INPUT FOR THIS TASK:
— BEGIN —

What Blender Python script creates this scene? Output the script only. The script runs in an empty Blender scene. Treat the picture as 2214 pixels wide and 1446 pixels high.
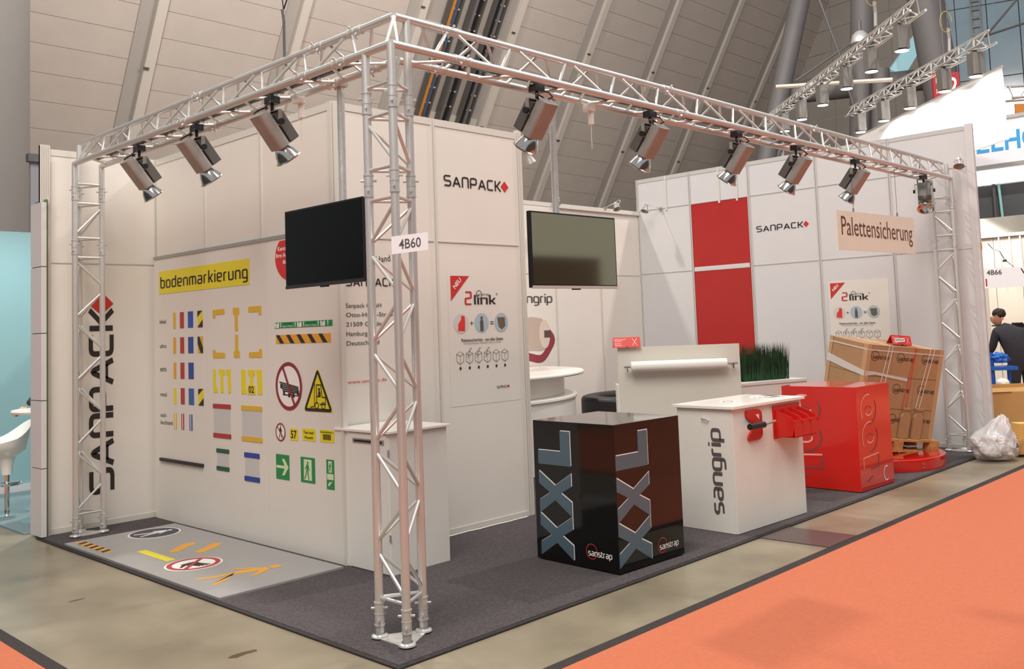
import bpy, math, random
from mathutils import Vector, Matrix
random.seed(7)
S = bpy.context.scene
COL = S.collection
W, H, FPX, PPX, PPY = 2214, 1446, 2025.1, 32.3, -161.64
# ---------------------------------------------------------------- camera
YAW, PIT, ROL = 0.7636, 0.0711, -0.0372
CP = Vector((-3.3096, -4.1874, 1.7446))
fw = Vector((math.cos(YAW)*math.cos(PIT), math.sin(YAW)*math.cos(PIT), math.sin(PIT)))
r0 = Vector((math.sin(YAW), -math.cos(YAW), 0)); u0 = r0.cross(fw)
RT = r0*math.cos(ROL)+u0*math.sin(ROL); UP = -r0*math.sin(ROL)+u0*math.cos(ROL)
cam = bpy.data.cameras.new('camera'); co = bpy.data.objects.new('camera', cam); COL.objects.link(co)
M = Matrix((RT, UP, -fw)).transposed().to_4x4(); M.translation = CP
co.matrix_world = M
cam.sensor_width = 36; cam.lens = FPX/W*36; cam.shift_x = -PPX/W; cam.shift_y = PPY/W
cam.clip_start = .05; cam.clip_end = 300
S.camera = co
# ---------------------------------------------------------------- light
S.view_settings.view_transform = 'Standard'; S.view_settings.look = 'None'
S.view_settings.exposure = -0.3; S.view_settings.gamma = 1; S.view_settings.use_curve_mapping = False
w = bpy.data.worlds.new('hall_ambience'); S.world = w; w.use_nodes = True
w.node_tree.nodes['Background'].inputs[0].default_value = (.93, .98, 1, 1)
w.node_tree.nodes['Background'].inputs[1].default_value = .47
def lamp(name, kind, loc, energy, color=(1, .95, .88), **k):
    l = bpy.data.lights.new(name, kind); l.energy = energy; l.color = color
    for a, b in k.items(): setattr(l, a, b)
    o = bpy.data.objects.new(name, l); o.location = loc; COL.objects.link(o); return o
def aim(o, t): o.rotation_euler = (Vector(t)-o.location).to_track_quat('-Z', 'Y').to_euler()
lamp('hall_lamp_right', 'POINT', (12.9, -.5, 14.5), 5200, (1, .93, .88), shadow_soft_size=.35)
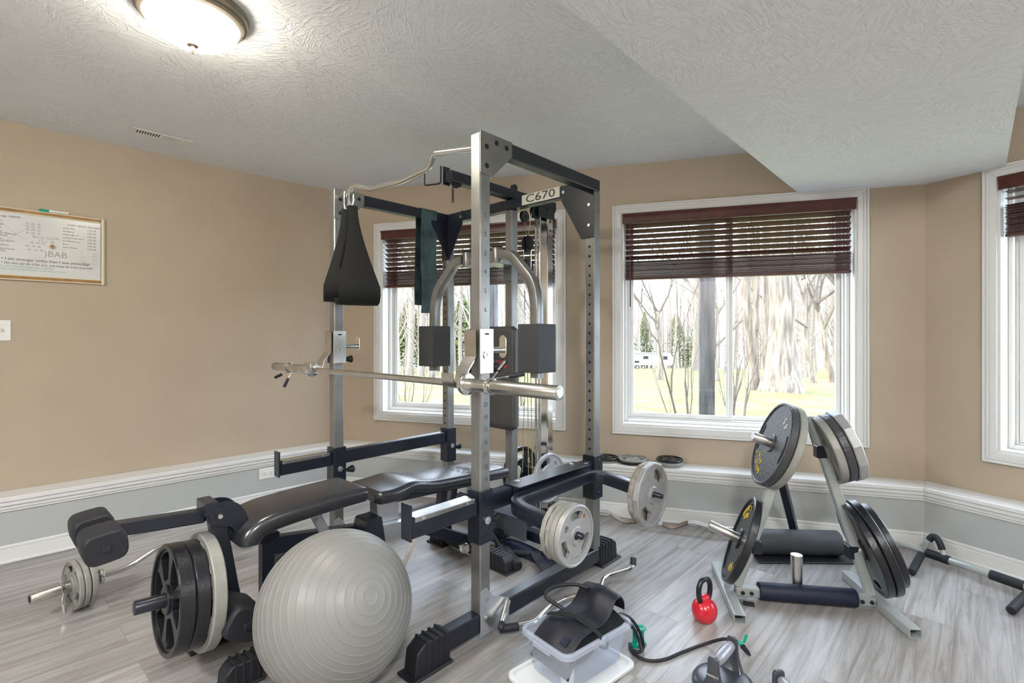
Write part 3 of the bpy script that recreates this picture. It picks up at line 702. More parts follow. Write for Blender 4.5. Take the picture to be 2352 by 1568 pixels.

— END —

WHAT IS REQUIRED: From the entries above, output every line exactly and omit any image.

REPLY:
What Blender Python script creates this scene? Output the script only. The script runs in an empty Blender scene. Treat the picture as 2214 pixels wide and 1446 pixels high.
import bpy, math, random
from mathutils import Vector, Matrix
random.seed(7)
S = bpy.context.scene
COL = S.collection
W, H, FPX, PPX, PPY = 2214, 1446, 2025.1, 32.3, -161.64
# ---------------------------------------------------------------- camera
YAW, PIT, ROL = 0.7636, 0.0711, -0.0372
CP = Vector((-3.3096, -4.1874, 1.7446))
fw = Vector((math.cos(YAW)*math.cos(PIT), math.sin(YAW)*math.cos(PIT), math.sin(PIT)))
r0 = Vector((math.sin(YAW), -math.cos(YAW), 0)); u0 = r0.cross(fw)
RT = r0*math.cos(ROL)+u0*math.sin(ROL); UP = -r0*math.sin(ROL)+u0*math.cos(ROL)
cam = bpy.data.cameras.new('camera'); co = bpy.data.objects.new('camera', cam); COL.objects.link(co)
M = Matrix((RT, UP, -fw)).transposed().to_4x4(); M.translation = CP
co.matrix_world = M
cam.sensor_width = 36; cam.lens = FPX/W*36; cam.shift_x = -PPX/W; cam.shift_y = PPY/W
cam.clip_start = .05; cam.clip_end = 300
S.camera = co
# ---------------------------------------------------------------- light
S.view_settings.view_transform = 'Standard'; S.view_settings.look = 'None'
S.view_settings.exposure = -0.3; S.view_settings.gamma = 1; S.view_settings.use_curve_mapping = False
w = bpy.data.worlds.new('hall_ambience'); S.world = w; w.use_nodes = True
w.node_tree.nodes['Background'].inputs[0].default_value = (.93, .98, 1, 1)
w.node_tree.nodes['Background'].inputs[1].default_value = .47
def lamp(name, kind, loc, energy, color=(1, .95, .88), **k):
    l = bpy.data.lights.new(name, kind); l.energy = energy; l.color = color
    for a, b in k.items(): setattr(l, a, b)
    o = bpy.data.objects.new(name, l); o.location = loc; COL.objects.link(o); return o
def aim(o, t): o.rotation_euler = (Vector(t)-o.location).to_track_quat('-Z', 'Y').to_euler()
lamp('hall_lamp_right', 'POINT', (12.9, -.5, 14.5), 5200, (1, .93, .88), shadow_soft_size=.35)
Write part 3 of the bpy script that recreates this picture. It picks up at line 702. More parts follow. Write for Blender 4.5. Take the picture to be 2352 by 1568 pixels.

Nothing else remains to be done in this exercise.